One person raged on social media: “I really used to enjoy Nike as a brand but I will never wear another shoe from them after they feature Dylan Mulvaney as their new ambassador for women’s clothing.”

Another penned: “When will these brands understand that women do not want men dressing up as them to advertise their products?”

Olympic swimmer Sharron Davies claimed Mulvaney’s Nike-sponsored posts had set back attempts to protect women’s sport.

She said: “The ad feels like a parody of what women are – that Nike would do this feels like a kick in the teeth.

“The only way we can make these companies sit up and listen is to boycott with our wallet – it’s the only thing they listen to.”

A Nike spokesperson responded to the backlash by saying: “We welcome comments that contribute to a positive, constructive discussion. Hate speech will be deleted.”

However, Bud Light’s vice president, Alissa Heinerscheid, used a business podcast to defend the beer brand’s use of Mulvaney.
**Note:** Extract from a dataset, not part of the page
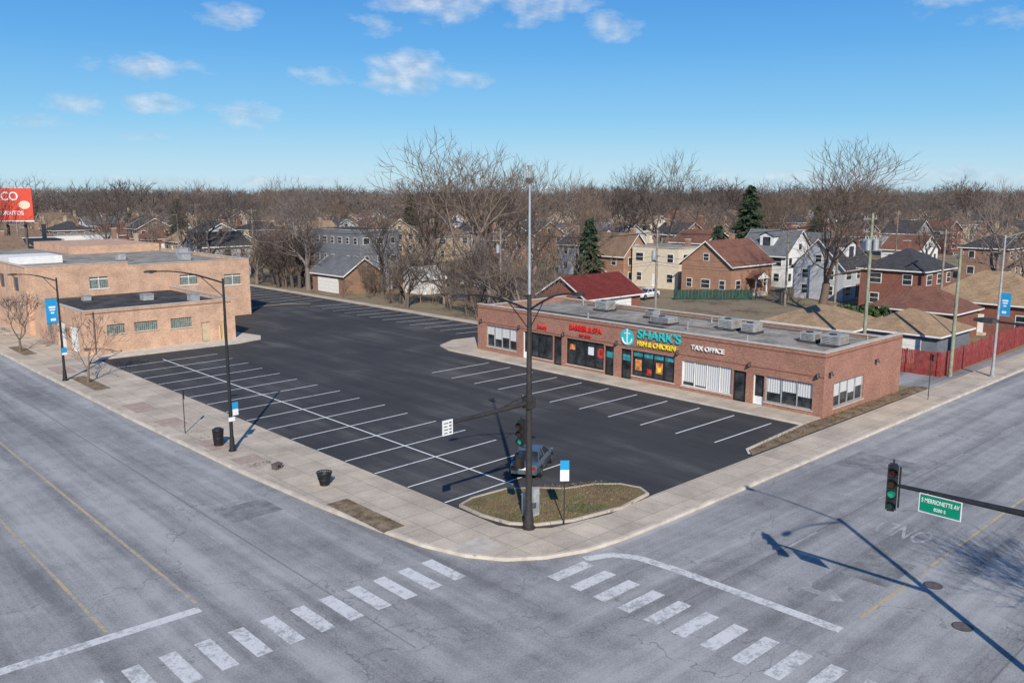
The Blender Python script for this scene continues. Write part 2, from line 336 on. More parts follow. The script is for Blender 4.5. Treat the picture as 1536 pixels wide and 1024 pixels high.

In the podcast from March 30, Heinerscheid claimed the Anheuser-Busch-owned brand had been “in decline for a really long time” – despite it being America’s number one selling beer with a market share of almost 14 per cent.

Heinerscheid said it was essential that the brand to attract more female and younger drinkers because otherwise “there will be no future for Bud Light”.

Interestingly, the brand hasn’t posted any more social posts since the furore erupted last week.